● INFORMATION SHOWN
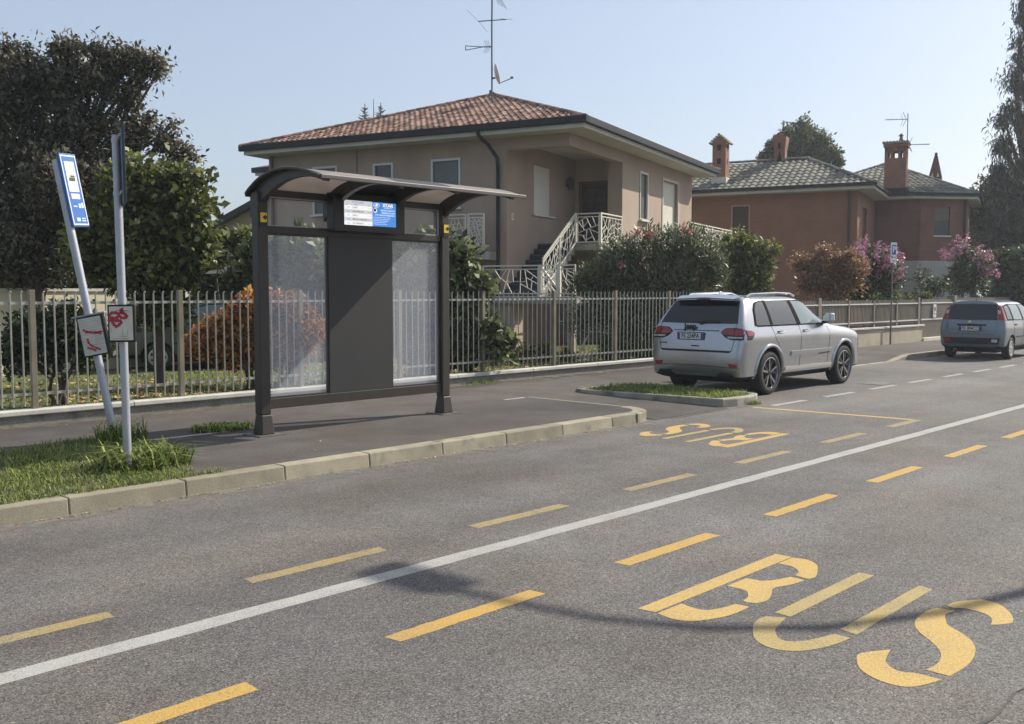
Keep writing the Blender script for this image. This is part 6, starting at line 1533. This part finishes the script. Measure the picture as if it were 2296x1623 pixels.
# weeping conifer: tapering crown of hanging strands
px = []
rg = random.Random(4)
for k in range(15):
    v = -40+k*37; w = 20+k*5.6; c = 2312-k*.8
    for j in range(3): px.append((c+(-1+j)*w*.75+rg.uniform(-8, 8), v+rg.uniform(-12, 12)+abs(j-1)*14, 26+k*.9, rg.uniform(-1, 1), 24+k))
plant('weeping_conifer', 'tall weeping conifer rising out of the picture at the right edge', 'tree', 2302, 50, 0, px, 12000, .30, CONIF, 1600, tr=.3, fork=.3, aspect=.22, droop=1.6, up=0, outw=.25, shell=.1, lump=1.1, spread=1.2, cluster=9)
plant('far_tree', 'rounded tree rising behind the ridge of the terracotta house', 'tree', 1790, 66, 0, [(1735, 335, 20, 0, 40), (1762, 312, 20, 0, 40), (1795, 308, 20, -1, 44), (1815, 315, 20, 0, 50), (1842, 325, 20, 0, 44), (1868, 345, 16), (1715, 355, 16), (1880, 365, 12), (1780, 355, 40), (1830, 365, 36)], 17000, .24, FARG, 1700, tr=.3, fork=.1, aspect=.55, shell=.3, lump=.8)
plant('far_yellowing_tree', 'yellowing tree glimpsed past the right end of the terracotta house', 'tree', 2185, 60, 0, [(2175, 500, 26), (2190, 540, 26), (2170, 560, 24), (2185, 470, 16)], 2000, .4, RUSS, 1750, tr=.2, fork=.1, aspect=.55, shell=.4)
# conifer tips over the roof
for k, (u, v, w, lb) in enumerate(((823, 232, 10, 'spindly conifer tip showing over the beige roof, the left one'), (858, 230, 12, 'fuller conifer tip showing over the beige roof beside a spindly one'))):
    b = at(u, 700, 55); t = thing('conifer', lb, 'tree', (b.x, b.y, 0), (0, 0, RZ), 'conifer tips over the beige roof'); top = at(u, v, 55).z; rg = random.Random(k+9); g = MB(); g.tube([(0, 0, 0), (0, 0, top*.6), (0, 0, top)], [.2, .1, .02], 7); br = MB()
    for j in range(150):
        z = top-.25-(j/150)**1.1*4.0; a = rg.random()*6.28; L = (.12+(top-z)*.30)*rg.uniform(.5, 1.1); e = Vector((math.cos(a)*L, math.sin(a)*L, z+L*.35)); g.tube([(0, 0, z), e*.6+Vector((0, 0, z*.4-.02)), e], [.03, .025, .012], 4)
    bl = [((0, 0, top-1.1-.35*j), (.22+.17*j, .22+.17*j, .3)) for j in range(10)]
    g.build('trunk', BARK, t); crown_mesh('crown', CONIF, t, bl, 1500, .16, 1800+k, aspect=.3, up=.6, shell=.2)
    if k == 0: g = MB(); g.tube([(.5, 0, top-4), (.48, 0, top+.25)], [.06, .015], 5); g.build('trunk', BARK, t)
# low planting behind the fences
plant('low_hedge', 'low clipped green hedge along the foot of the beige house staircase', 'hedge', 1180, 23.6, .12, [(1120, 800, 30), (1170, 796, 28), (1220, 790, 26), (1270, 800, 20)], 3000, .09, GREEN, 1900, tr=.03, fork=.1, stems=4, aspect=.6, shell=.3)
plant('railing_creeper', 'light green plants topping the brown railing', 'plant', 2010, 35.2, .12, [(1930, 670, 14), (1960, 668, 14), (2000, 666, 16), (2040, 668, 14), (2080, 668, 12)], 1600, .10, GREEN, 2000, tr=.03, fork=.5, stems=4, aspect=.6, shell=.2)
plant('back_hedge', 'tall dim hedge closing the garden behind the broad-leaved tree', 'hedge', 300, 23, .12, [(150, 600, 60), (250, 610, 60), (340, 620, 60), (420, 630, 50), (60, 600, 60), (350, 700, 60), (250, 700, 60)], 6500, .2, DKGRN, 2100, tr=.1, fork=.1, stems=3, aspect=.55, shell=.45)
plant('under_shrub', 'dark shrub mass under the oleander by the end of the front fence', 'shrub', 1500, 23.6, .12, [(1370, 790, 36), (1440, 790, 36), (1520, 790, 36), (1600, 770, 40), (1640, 730, 40)], 5200, .12, DKGRN, 2200, tr=.05, fork=.1, stems=4, aspect=.4, shell=.3)
# ================================================================== light, sky, camera
SUN_EL, SUN_AZ = rad(39), rad(-17)
sd = Vector((math.cos(SUN_AZ)*math.cos(SUN_EL), math.sin(SUN_AZ)*math.cos(SUN_EL), math.sin(SUN_EL)))
l = bpy.data.lights.new('sun', 'SUN'); l.energy = 4.9; l.angle = rad(.55); l.color = (1., .93, .82)
so = bpy.data.objects.new('sun', l); col.objects.link(so); so.rotation_euler = sd.to_track_quat('Z', 'Y').to_euler()
w = bpy.data.worlds.new('World'); sc.world = w; w.use_nodes = True
n = w.node_tree.nodes; L = w.node_tree.links; bg = n['Background']
sk = n.new('ShaderNodeTexSky'); sk.sky_type = 'NISHITA'; sk.sun_disc = False; sk.sun_elevation = SUN_EL; sk.sun_rotation = math.pi/2-SUN_AZ
sk.air_density = 1.0; sk.dust_density = 2.6; sk.ozone_density = 2.0; sk.altitude = 80
hz = n.new('ShaderNodeMix'); hz.data_type = 'RGBA'; hz.inputs[0].default_value = .45; hz.inputs[7].default_value = (4.0, 4.5, 5.3, 1)
L.new(sk.outputs[0], hz.inputs[6]); L.new(hz.outputs[2], bg.inputs[0]); bg.inputs[1].default_value = .12
cam = bpy.data.cameras.new('camera'); co = bpy.data.objects.new('camera', cam); col.objects.link(co)
cam.sensor_width = 36; cam.lens = 36*FPX/2296; cam.clip_end = 2000; cam.clip_start = .05
co.location = (0, 0, EYE); co.rotation_euler = (math.pi/2-PITCH, 0, TH-math.pi/2); sc.camera = co
sc.view_settings.view_transform = 'Standard'; sc.view_settings.look = 'None'; sc.view_settings.gamma = 1; sc.view_settings.exposure = 0.40

hb = MB(); hb.box(-95, 235, -65, 165, -1.1, 26); ho = hb.build('haze', bpy.data.materials.new('haze_air'))
hm = ho.data.materials[0]; hm.use_nodes = True; hn = hm.node_tree.nodes; hn.remove(hn['Principled BSDF'])
pv = hn.new('ShaderNodeVolumePrincipled'); pv.inputs['Color'].default_value = (.86, .92, 1, 1); pv.inputs['Density'].default_value = .0008; pv.inputs['Anisotropy'].default_value = .35
hm.node_tree.links.new(pv.outputs[0], hn['Material Output'].inputs['Volume']); kind(ho, 'stuff')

● GIVEN PROBLEM
Repeat the data in full and exactly. Omit pictures.

● RESULT FOR THIS EXERCISE
Keep writing the Blender script for this image. This is part 6, starting at line 1533. This part finishes the script. Measure the picture as if it were 2296x1623 pixels.
# weeping conifer: tapering crown of hanging strands
px = []
rg = random.Random(4)
for k in range(15):
    v = -40+k*37; w = 20+k*5.6; c = 2312-k*.8
    for j in range(3): px.append((c+(-1+j)*w*.75+rg.uniform(-8, 8), v+rg.uniform(-12, 12)+abs(j-1)*14, 26+k*.9, rg.uniform(-1, 1), 24+k))
plant('weeping_conifer', 'tall weeping conifer rising out of the picture at the right edge', 'tree', 2302, 50, 0, px, 12000, .30, CONIF, 1600, tr=.3, fork=.3, aspect=.22, droop=1.6, up=0, outw=.25, shell=.1, lump=1.1, spread=1.2, cluster=9)
plant('far_tree', 'rounded tree rising behind the ridge of the terracotta house', 'tree', 1790, 66, 0, [(1735, 335, 20, 0, 40), (1762, 312, 20, 0, 40), (1795, 308, 20, -1, 44), (1815, 315, 20, 0, 50), (1842, 325, 20, 0, 44), (1868, 345, 16), (1715, 355, 16), (1880, 365, 12), (1780, 355, 40), (1830, 365, 36)], 17000, .24, FARG, 1700, tr=.3, fork=.1, aspect=.55, shell=.3, lump=.8)
plant('far_yellowing_tree', 'yellowing tree glimpsed past the right end of the terracotta house', 'tree', 2185, 60, 0, [(2175, 500, 26), (2190, 540, 26), (2170, 560, 24), (2185, 470, 16)], 2000, .4, RUSS, 1750, tr=.2, fork=.1, aspect=.55, shell=.4)
# conifer tips over the roof
for k, (u, v, w, lb) in enumerate(((823, 232, 10, 'spindly conifer tip showing over the beige roof, the left one'), (858, 230, 12, 'fuller conifer tip showing over the beige roof beside a spindly one'))):
    b = at(u, 700, 55); t = thing('conifer', lb, 'tree', (b.x, b.y, 0), (0, 0, RZ), 'conifer tips over the beige roof'); top = at(u, v, 55).z; rg = random.Random(k+9); g = MB(); g.tube([(0, 0, 0), (0, 0, top*.6), (0, 0, top)], [.2, .1, .02], 7); br = MB()
    for j in range(150):
        z = top-.25-(j/150)**1.1*4.0; a = rg.random()*6.28; L = (.12+(top-z)*.30)*rg.uniform(.5, 1.1); e = Vector((math.cos(a)*L, math.sin(a)*L, z+L*.35)); g.tube([(0, 0, z), e*.6+Vector((0, 0, z*.4-.02)), e], [.03, .025, .012], 4)
    bl = [((0, 0, top-1.1-.35*j), (.22+.17*j, .22+.17*j, .3)) for j in range(10)]
    g.build('trunk', BARK, t); crown_mesh('crown', CONIF, t, bl, 1500, .16, 1800+k, aspect=.3, up=.6, shell=.2)
    if k == 0: g = MB(); g.tube([(.5, 0, top-4), (.48, 0, top+.25)], [.06, .015], 5); g.build('trunk', BARK, t)
# low planting behind the fences
plant('low_hedge', 'low clipped green hedge along the foot of the beige house staircase', 'hedge', 1180, 23.6, .12, [(1120, 800, 30), (1170, 796, 28), (1220, 790, 26), (1270, 800, 20)], 3000, .09, GREEN, 1900, tr=.03, fork=.1, stems=4, aspect=.6, shell=.3)
plant('railing_creeper', 'light green plants topping the brown railing', 'plant', 2010, 35.2, .12, [(1930, 670, 14), (1960, 668, 14), (2000, 666, 16), (2040, 668, 14), (2080, 668, 12)], 1600, .10, GREEN, 2000, tr=.03, fork=.5, stems=4, aspect=.6, shell=.2)
plant('back_hedge', 'tall dim hedge closing the garden behind the broad-leaved tree', 'hedge', 300, 23, .12, [(150, 600, 60), (250, 610, 60), (340, 620, 60), (420, 630, 50), (60, 600, 60), (350, 700, 60), (250, 700, 60)], 6500, .2, DKGRN, 2100, tr=.1, fork=.1, stems=3, aspect=.55, shell=.45)
plant('under_shrub', 'dark shrub mass under the oleander by the end of the front fence', 'shrub', 1500, 23.6, .12, [(1370, 790, 36), (1440, 790, 36), (1520, 790, 36), (1600, 770, 40), (1640, 730, 40)], 5200, .12, DKGRN, 2200, tr=.05, fork=.1, stems=4, aspect=.4, shell=.3)
# ================================================================== light, sky, camera
SUN_EL, SUN_AZ = rad(39), rad(-17)
sd = Vector((math.cos(SUN_AZ)*math.cos(SUN_EL), math.sin(SUN_AZ)*math.cos(SUN_EL), math.sin(SUN_EL)))
l = bpy.data.lights.new('sun', 'SUN'); l.energy = 4.9; l.angle = rad(.55); l.color = (1., .93, .82)
so = bpy.data.objects.new('sun', l); col.objects.link(so); so.rotation_euler = sd.to_track_quat('Z', 'Y').to_euler()
w = bpy.data.worlds.new('World'); sc.world = w; w.use_nodes = True
n = w.node_tree.nodes; L = w.node_tree.links; bg = n['Background']
sk = n.new('ShaderNodeTexSky'); sk.sky_type = 'NISHITA'; sk.sun_disc = False; sk.sun_elevation = SUN_EL; sk.sun_rotation = math.pi/2-SUN_AZ
sk.air_density = 1.0; sk.dust_density = 2.6; sk.ozone_density = 2.0; sk.altitude = 80
hz = n.new('ShaderNodeMix'); hz.data_type = 'RGBA'; hz.inputs[0].default_value = .45; hz.inputs[7].default_value = (4.0, 4.5, 5.3, 1)
L.new(sk.outputs[0], hz.inputs[6]); L.new(hz.outputs[2], bg.inputs[0]); bg.inputs[1].default_value = .12
cam = bpy.data.cameras.new('camera'); co = bpy.data.objects.new('camera', cam); col.objects.link(co)
cam.sensor_width = 36; cam.lens = 36*FPX/2296; cam.clip_end = 2000; cam.clip_start = .05
co.location = (0, 0, EYE); co.rotation_euler = (math.pi/2-PITCH, 0, TH-math.pi/2); sc.camera = co
sc.view_settings.view_transform = 'Standard'; sc.view_settings.look = 'None'; sc.view_settings.gamma = 1; sc.view_settings.exposure = 0.40

hb = MB(); hb.box(-95, 235, -65, 165, -1.1, 26); ho = hb.build('haze', bpy.data.materials.new('haze_air'))
hm = ho.data.materials[0]; hm.use_nodes = True; hn = hm.node_tree.nodes; hn.remove(hn['Principled BSDF'])
pv = hn.new('ShaderNodeVolumePrincipled'); pv.inputs['Color'].default_value = (.86, .92, 1, 1); pv.inputs['Density'].default_value = .0008; pv.inputs['Anisotropy'].default_value = .35
hm.node_tree.links.new(pv.outputs[0], hn['Material Output'].inputs['Volume']); kind(ho, 'stuff')